Your answer should be a single number: the count of lines holding the word "this".

[Records from a dataset]

########

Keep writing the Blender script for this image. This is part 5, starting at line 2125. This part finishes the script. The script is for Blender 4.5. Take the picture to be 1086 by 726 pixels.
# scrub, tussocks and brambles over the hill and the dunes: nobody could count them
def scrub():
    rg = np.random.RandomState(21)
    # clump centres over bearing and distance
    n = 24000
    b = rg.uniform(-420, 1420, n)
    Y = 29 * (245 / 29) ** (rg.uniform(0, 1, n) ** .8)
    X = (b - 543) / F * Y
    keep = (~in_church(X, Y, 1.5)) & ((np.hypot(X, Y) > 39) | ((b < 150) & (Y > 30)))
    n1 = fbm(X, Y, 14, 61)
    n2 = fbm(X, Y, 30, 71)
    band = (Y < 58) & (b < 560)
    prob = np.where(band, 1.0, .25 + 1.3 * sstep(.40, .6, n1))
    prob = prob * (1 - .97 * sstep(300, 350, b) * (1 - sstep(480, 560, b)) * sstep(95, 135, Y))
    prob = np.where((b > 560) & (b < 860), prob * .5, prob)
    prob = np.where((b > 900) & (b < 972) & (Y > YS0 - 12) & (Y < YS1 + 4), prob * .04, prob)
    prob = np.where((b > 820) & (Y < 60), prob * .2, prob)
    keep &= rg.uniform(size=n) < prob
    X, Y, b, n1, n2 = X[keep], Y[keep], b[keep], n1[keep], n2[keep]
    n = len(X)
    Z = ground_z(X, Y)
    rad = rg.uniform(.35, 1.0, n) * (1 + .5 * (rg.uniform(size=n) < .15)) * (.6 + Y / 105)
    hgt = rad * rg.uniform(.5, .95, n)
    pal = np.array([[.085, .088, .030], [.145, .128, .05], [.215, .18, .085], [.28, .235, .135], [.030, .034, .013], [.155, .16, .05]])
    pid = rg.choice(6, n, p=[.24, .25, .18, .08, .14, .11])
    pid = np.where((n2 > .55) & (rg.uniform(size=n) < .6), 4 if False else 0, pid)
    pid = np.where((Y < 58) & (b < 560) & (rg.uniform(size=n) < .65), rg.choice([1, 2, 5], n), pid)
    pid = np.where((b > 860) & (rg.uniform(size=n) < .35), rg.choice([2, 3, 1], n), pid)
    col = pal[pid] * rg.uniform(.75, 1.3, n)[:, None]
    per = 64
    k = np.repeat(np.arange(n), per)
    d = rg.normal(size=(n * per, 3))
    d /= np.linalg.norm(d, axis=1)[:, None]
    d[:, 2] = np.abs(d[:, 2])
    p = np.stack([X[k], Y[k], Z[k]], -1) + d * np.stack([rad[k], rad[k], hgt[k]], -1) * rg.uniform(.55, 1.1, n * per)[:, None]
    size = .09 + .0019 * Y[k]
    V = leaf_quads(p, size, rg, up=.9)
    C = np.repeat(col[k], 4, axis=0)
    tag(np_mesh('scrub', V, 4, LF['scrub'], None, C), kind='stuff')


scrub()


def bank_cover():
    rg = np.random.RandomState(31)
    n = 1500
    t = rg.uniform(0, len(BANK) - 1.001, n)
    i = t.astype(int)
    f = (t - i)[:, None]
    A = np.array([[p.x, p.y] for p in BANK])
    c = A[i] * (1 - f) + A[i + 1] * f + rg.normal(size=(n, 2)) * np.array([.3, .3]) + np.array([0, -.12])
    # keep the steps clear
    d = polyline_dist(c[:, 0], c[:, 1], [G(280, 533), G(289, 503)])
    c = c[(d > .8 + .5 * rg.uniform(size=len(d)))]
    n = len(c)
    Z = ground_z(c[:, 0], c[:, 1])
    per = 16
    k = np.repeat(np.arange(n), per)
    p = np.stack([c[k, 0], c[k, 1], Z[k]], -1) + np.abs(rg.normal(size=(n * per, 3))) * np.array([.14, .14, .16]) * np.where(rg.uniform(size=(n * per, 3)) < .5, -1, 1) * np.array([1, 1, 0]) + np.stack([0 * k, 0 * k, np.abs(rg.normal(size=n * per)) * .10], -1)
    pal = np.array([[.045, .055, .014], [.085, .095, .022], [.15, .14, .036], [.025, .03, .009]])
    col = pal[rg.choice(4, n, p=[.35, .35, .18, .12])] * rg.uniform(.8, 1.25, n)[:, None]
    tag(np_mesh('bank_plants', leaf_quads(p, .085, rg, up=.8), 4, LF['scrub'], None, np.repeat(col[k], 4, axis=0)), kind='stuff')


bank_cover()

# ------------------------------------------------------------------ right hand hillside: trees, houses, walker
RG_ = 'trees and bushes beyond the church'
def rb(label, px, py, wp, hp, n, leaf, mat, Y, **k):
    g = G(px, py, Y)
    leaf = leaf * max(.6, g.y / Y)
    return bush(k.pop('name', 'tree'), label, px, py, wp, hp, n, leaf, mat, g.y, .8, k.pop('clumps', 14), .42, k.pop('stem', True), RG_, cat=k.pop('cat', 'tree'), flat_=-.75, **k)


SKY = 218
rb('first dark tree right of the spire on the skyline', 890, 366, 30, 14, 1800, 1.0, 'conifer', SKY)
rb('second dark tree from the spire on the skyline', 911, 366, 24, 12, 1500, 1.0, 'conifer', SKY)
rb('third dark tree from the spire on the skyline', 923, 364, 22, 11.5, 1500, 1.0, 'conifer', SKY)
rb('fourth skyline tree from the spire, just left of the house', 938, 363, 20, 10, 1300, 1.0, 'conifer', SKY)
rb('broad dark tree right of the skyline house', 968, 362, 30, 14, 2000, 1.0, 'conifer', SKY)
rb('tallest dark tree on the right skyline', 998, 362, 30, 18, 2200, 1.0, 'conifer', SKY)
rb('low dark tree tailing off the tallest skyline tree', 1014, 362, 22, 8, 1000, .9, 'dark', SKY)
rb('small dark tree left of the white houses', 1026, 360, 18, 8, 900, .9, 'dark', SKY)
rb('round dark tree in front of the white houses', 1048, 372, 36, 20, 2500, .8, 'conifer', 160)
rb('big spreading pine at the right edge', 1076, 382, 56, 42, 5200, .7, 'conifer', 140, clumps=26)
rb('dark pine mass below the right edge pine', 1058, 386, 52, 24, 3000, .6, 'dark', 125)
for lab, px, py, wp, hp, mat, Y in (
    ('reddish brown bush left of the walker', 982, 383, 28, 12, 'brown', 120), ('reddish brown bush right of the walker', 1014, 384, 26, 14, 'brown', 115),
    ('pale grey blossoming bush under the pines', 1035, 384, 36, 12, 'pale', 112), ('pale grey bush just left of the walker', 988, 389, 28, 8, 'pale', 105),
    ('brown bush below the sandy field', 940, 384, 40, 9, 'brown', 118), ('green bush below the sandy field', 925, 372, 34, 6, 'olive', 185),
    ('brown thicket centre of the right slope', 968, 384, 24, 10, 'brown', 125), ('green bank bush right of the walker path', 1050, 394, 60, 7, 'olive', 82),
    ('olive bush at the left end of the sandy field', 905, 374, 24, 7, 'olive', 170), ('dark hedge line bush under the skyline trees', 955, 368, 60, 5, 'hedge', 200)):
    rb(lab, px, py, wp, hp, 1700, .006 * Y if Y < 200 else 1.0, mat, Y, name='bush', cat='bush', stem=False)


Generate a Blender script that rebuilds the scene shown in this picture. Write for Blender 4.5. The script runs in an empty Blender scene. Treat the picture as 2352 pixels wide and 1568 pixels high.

########

[Output of the task] 2